**What is needed:**
Set the following entries down again exactly, line by line.

**Supplied entries:**
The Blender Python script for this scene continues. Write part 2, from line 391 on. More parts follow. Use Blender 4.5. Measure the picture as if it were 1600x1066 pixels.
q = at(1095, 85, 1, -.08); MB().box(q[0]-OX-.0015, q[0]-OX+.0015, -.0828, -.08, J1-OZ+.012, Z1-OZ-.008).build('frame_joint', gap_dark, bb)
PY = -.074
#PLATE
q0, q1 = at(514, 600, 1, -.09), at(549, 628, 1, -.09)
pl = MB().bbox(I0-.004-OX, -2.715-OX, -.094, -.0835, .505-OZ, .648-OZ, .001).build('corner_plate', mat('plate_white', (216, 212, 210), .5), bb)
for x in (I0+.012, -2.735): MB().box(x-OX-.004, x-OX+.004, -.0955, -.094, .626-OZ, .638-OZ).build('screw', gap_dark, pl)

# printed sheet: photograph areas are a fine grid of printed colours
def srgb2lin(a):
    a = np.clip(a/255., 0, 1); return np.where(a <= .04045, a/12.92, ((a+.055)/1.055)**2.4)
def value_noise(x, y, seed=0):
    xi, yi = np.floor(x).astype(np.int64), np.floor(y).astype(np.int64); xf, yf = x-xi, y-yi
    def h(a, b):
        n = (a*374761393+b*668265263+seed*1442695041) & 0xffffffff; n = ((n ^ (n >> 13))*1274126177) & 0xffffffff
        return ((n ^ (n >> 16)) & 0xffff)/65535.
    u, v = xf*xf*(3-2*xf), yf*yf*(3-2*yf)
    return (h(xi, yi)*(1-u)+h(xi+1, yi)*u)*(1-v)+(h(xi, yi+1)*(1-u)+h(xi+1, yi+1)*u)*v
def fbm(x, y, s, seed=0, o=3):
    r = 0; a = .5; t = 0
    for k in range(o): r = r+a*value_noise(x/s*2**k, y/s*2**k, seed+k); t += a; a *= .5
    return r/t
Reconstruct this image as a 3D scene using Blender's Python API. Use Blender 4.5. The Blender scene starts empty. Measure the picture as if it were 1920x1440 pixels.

**Solution for this problem:**
The Blender Python script for this scene continues. Write part 2, from line 391 on. More parts follow. Use Blender 4.5. Measure the picture as if it were 1600x1066 pixels.
q = at(1095, 85, 1, -.08); MB().box(q[0]-OX-.0015, q[0]-OX+.0015, -.0828, -.08, J1-OZ+.012, Z1-OZ-.008).build('frame_joint', gap_dark, bb)
PY = -.074
#PLATE
q0, q1 = at(514, 600, 1, -.09), at(549, 628, 1, -.09)
pl = MB().bbox(I0-.004-OX, -2.715-OX, -.094, -.0835, .505-OZ, .648-OZ, .001).build('corner_plate', mat('plate_white', (216, 212, 210), .5), bb)
for x in (I0+.012, -2.735): MB().box(x-OX-.004, x-OX+.004, -.0955, -.094, .626-OZ, .638-OZ).build('screw', gap_dark, pl)

# printed sheet: photograph areas are a fine grid of printed colours
def srgb2lin(a):
    a = np.clip(a/255., 0, 1); return np.where(a <= .04045, a/12.92, ((a+.055)/1.055)**2.4)
def value_noise(x, y, seed=0):
    xi, yi = np.floor(x).astype(np.int64), np.floor(y).astype(np.int64); xf, yf = x-xi, y-yi
    def h(a, b):
        n = (a*374761393+b*668265263+seed*1442695041) & 0xffffffff; n = ((n ^ (n >> 13))*1274126177) & 0xffffffff
        return ((n ^ (n >> 16)) & 0xffff)/65535.
    u, v = xf*xf*(3-2*xf), yf*yf*(3-2*yf)
    return (h(xi, yi)*(1-u)+h(xi+1, yi)*u)*(1-v)+(h(xi, yi+1)*(1-u)+h(xi+1, yi+1)*u)*v
def fbm(x, y, s, seed=0, o=3):
    r = 0; a = .5; t = 0
    for k in range(o): r = r+a*value_noise(x/s*2**k, y/s*2**k, seed+k); t += a; a *= .5
    return r/t
Reconstruct this image as a 3D scene using Blender's Python API. Use Blender 4.5. The Blender scene starts empty. Measure the picture as if it were 1920x1440 pixels.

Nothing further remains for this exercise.